You can understand why he OK’d using this, but without his name. He likes the beer rating sites and appreciates they’ve been good for his business. But he knows that customers buy growlers where he works, go home to hand bottle the beer, then ship it all over the country. He knows enthusiasts will split beer into tiny portions to share with friends.

That’s not the way he intended his beer to be enjoyed. (OK, when a consumer buys the beer it becomes her property, but we’re getting the beer we do today because brewers put some of themselves into the product.)

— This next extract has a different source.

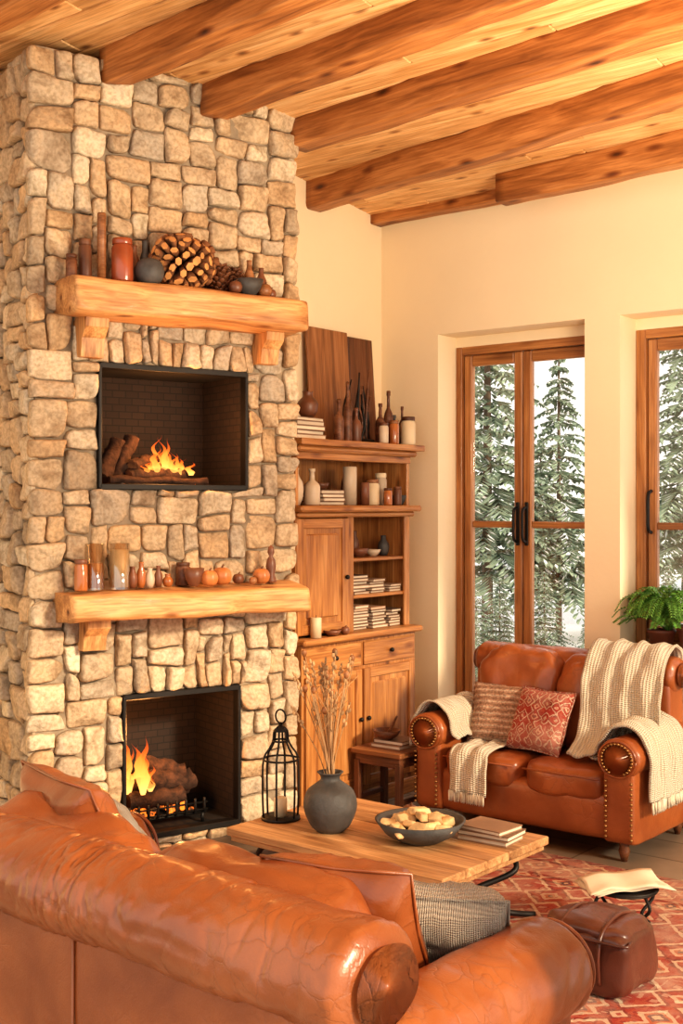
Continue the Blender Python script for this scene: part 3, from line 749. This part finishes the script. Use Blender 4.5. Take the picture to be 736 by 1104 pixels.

Yes, I know that judges at the Great American Beer Festival or World Beer Cup only sample a few ounces in deciding which are the “best” beers.

No, this isn’t a screed against beer community sites – I’ve written before about how vital they are to the beer revolution. And I’d still tell you assigning a score to a beer for anything other than personal use is silly even if you guaranteed you’d drink 10 servings first.

This is a rule for your personal use.

Reserving judgment isn’t going to make a great beer taste mediocre, nor a boring one suddenly take on nuance. Reserving judgment means paying attention throughout – whether it is a beer high in alcohol, low in alcohol, high in hops, low in hops, malt forward, malt backward, yeast dominated, yeast sublimated. What’s the rest of the story?

You might be surprised what you learn. Besides you got nothin’ to lose. I’m giving you a reason to have another beer.

NEW BEER RULE #2: A beer consumer should not be allowed to drink a beer with IBU higher than her or his IQ.

NEW BEER RULE #1: When you open a beer for a vertical tasting and there is rust under the cap it’s time to seriously lower your expectations for what’s inside the bottle.